F1 has always been about competition. To get ahead of the opposition you have to spend. If you give up the quest to be better, then you are no longer a proper F1 team - it's an acceptance of defeat.
Stopping spending is a guarantee of a slide down the competitive order, which results in less revenue, and then the very real prospect of being forced out of business.
If you are a serious operation, then there's no other option but to keep spending, which is why teams have always had to be saved from themselves.
Lotus's level of success should be enough for it to be able to survive. A team battling for wins should not be pushed the brink. The system is broken if that's happening.
They say the definition of insanity is doing the same thing over and over again and expecting a different result, but F1 seems trapped now in that very cycle, with lots of talk of something needing to be done, but nobody doing anything about it.
In the weeks after Fuji 2008, it was Honda that pulled the plug and left what is now Wolff's Mercedes team on the brink of extinction. Just 12 months later, BMW and Toyota followed suit.

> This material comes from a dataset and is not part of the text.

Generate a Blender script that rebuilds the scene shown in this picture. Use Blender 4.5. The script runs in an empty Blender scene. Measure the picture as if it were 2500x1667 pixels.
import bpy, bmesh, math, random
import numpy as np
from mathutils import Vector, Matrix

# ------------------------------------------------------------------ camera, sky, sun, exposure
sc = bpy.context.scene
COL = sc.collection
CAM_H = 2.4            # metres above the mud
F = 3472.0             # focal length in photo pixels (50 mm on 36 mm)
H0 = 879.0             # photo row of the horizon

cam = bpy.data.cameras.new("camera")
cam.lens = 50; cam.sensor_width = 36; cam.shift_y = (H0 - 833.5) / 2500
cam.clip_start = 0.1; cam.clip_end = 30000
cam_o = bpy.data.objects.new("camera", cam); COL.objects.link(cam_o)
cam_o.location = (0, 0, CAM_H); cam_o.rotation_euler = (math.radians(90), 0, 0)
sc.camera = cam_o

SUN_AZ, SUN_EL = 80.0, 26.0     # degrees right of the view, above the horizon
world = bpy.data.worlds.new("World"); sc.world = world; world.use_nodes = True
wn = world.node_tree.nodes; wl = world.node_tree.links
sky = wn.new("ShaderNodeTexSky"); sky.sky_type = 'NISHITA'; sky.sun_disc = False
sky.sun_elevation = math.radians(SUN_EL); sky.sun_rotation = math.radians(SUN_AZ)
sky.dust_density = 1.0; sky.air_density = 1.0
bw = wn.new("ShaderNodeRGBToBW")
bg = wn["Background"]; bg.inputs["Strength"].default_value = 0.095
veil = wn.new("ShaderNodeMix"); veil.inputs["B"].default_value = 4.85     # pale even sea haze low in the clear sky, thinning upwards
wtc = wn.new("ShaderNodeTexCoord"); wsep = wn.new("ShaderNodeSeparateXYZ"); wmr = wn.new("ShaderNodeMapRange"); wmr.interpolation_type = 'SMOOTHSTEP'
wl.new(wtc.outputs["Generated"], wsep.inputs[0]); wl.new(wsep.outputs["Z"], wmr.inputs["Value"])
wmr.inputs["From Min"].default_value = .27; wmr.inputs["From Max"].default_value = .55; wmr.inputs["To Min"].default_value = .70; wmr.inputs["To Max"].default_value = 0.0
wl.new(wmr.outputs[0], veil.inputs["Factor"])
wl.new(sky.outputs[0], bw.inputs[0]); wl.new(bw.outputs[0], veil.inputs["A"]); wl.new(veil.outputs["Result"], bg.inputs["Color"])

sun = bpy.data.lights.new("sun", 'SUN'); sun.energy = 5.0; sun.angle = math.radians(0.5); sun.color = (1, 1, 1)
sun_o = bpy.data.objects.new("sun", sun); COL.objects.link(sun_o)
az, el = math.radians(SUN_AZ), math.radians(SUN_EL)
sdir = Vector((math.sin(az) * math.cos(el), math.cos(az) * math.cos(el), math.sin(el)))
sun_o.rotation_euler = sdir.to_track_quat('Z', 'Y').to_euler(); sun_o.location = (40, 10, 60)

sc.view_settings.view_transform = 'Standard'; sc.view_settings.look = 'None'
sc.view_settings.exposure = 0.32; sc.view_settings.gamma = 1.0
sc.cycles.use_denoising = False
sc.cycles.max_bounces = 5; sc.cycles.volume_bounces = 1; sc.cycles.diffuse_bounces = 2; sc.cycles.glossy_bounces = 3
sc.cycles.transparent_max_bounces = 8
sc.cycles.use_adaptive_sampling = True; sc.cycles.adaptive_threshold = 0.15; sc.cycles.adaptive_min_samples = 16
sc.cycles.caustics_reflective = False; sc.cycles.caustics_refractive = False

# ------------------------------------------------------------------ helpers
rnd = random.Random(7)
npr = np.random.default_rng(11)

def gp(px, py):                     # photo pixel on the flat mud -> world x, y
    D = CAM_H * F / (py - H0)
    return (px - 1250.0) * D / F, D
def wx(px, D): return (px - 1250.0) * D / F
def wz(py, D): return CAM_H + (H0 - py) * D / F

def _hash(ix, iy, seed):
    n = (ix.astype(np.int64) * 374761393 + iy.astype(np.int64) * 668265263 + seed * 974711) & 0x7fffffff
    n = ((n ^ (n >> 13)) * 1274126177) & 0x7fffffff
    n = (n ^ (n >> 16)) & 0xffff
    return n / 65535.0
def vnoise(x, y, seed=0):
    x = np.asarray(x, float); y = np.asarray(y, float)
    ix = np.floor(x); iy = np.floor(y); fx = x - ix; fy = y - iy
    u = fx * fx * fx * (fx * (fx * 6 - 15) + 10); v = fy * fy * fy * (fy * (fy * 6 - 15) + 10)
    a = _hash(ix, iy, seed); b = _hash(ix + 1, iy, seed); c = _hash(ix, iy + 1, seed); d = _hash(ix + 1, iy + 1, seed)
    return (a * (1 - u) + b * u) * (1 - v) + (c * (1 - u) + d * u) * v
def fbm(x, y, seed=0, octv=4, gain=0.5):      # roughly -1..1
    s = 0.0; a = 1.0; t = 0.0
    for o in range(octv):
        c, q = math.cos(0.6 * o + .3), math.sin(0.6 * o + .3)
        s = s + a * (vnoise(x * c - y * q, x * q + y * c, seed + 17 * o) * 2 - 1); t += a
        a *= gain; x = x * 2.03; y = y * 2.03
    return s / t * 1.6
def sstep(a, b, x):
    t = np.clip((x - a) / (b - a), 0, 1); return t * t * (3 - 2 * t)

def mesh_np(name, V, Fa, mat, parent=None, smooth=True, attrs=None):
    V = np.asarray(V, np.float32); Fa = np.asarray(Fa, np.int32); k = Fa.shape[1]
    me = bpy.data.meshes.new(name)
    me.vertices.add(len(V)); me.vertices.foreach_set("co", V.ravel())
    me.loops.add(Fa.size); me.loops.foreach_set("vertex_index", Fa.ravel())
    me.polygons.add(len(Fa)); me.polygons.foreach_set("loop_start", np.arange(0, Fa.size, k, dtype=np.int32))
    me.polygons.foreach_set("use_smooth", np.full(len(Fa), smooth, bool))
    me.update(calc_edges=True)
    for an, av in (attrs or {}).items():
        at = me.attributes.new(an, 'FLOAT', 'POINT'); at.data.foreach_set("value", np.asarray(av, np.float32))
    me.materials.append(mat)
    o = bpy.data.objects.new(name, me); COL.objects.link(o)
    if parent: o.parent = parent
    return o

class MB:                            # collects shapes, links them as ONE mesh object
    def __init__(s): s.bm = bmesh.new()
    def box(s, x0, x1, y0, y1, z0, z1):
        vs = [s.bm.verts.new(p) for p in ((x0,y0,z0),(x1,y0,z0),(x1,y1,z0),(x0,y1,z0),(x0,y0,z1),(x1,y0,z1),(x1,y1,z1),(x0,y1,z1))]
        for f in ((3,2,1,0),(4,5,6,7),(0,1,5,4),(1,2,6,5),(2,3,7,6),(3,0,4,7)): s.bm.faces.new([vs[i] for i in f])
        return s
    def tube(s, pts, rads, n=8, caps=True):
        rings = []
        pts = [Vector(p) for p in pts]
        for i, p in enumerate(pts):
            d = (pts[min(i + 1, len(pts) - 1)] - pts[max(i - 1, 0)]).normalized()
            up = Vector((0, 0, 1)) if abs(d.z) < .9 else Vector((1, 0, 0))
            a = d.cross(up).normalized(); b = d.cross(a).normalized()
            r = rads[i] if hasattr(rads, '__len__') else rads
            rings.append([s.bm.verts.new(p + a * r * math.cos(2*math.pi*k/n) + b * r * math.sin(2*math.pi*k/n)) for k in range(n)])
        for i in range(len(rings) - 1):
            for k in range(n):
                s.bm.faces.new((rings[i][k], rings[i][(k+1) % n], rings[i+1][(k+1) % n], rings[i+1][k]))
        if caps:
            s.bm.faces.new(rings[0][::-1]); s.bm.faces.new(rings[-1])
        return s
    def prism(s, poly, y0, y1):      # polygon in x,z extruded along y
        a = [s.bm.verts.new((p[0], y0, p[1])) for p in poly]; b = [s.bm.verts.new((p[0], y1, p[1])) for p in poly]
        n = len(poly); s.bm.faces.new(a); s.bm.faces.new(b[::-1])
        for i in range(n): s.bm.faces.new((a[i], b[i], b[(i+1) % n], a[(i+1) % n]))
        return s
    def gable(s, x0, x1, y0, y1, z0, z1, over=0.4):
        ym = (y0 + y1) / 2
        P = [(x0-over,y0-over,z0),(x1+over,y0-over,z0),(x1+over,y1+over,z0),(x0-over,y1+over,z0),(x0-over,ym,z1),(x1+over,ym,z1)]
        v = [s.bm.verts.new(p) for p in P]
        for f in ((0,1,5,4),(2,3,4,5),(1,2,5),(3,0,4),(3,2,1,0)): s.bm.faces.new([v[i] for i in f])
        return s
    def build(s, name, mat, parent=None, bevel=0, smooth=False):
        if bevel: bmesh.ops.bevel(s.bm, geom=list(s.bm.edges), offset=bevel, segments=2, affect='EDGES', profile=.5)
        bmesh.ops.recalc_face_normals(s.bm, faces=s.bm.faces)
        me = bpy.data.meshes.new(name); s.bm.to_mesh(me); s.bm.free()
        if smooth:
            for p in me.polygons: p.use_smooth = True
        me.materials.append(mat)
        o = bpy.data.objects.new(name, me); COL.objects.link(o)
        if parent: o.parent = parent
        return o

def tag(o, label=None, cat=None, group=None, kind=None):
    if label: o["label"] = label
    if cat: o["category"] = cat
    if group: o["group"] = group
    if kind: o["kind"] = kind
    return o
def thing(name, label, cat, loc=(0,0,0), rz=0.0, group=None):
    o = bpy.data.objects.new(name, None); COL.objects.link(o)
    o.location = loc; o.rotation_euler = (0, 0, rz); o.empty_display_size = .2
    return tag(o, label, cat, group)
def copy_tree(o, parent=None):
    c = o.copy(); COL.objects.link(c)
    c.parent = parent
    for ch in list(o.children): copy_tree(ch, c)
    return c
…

It was only amid that exodus that F1 got itself in order to try to map out a better future.
Now the warning signs have returned.
Hopefully the Lotus investment deal with Quantum Motorsports will be finalised this week and the team can breathe easy. But even if Enstone gets its house in order, who's next to hit trouble? And what if the deal falls over at the last minute? Then what?
When I asked Boullier in Abu Dhabi whether the most likely outcome in solving F1's problems was for revenue to go up, or costs to go down, he smiled...
"It's easy," he said. "Costs going up."
That sounds mad enough. But the real insanity is that nobody seems to want to do anything about the crisis that's coming.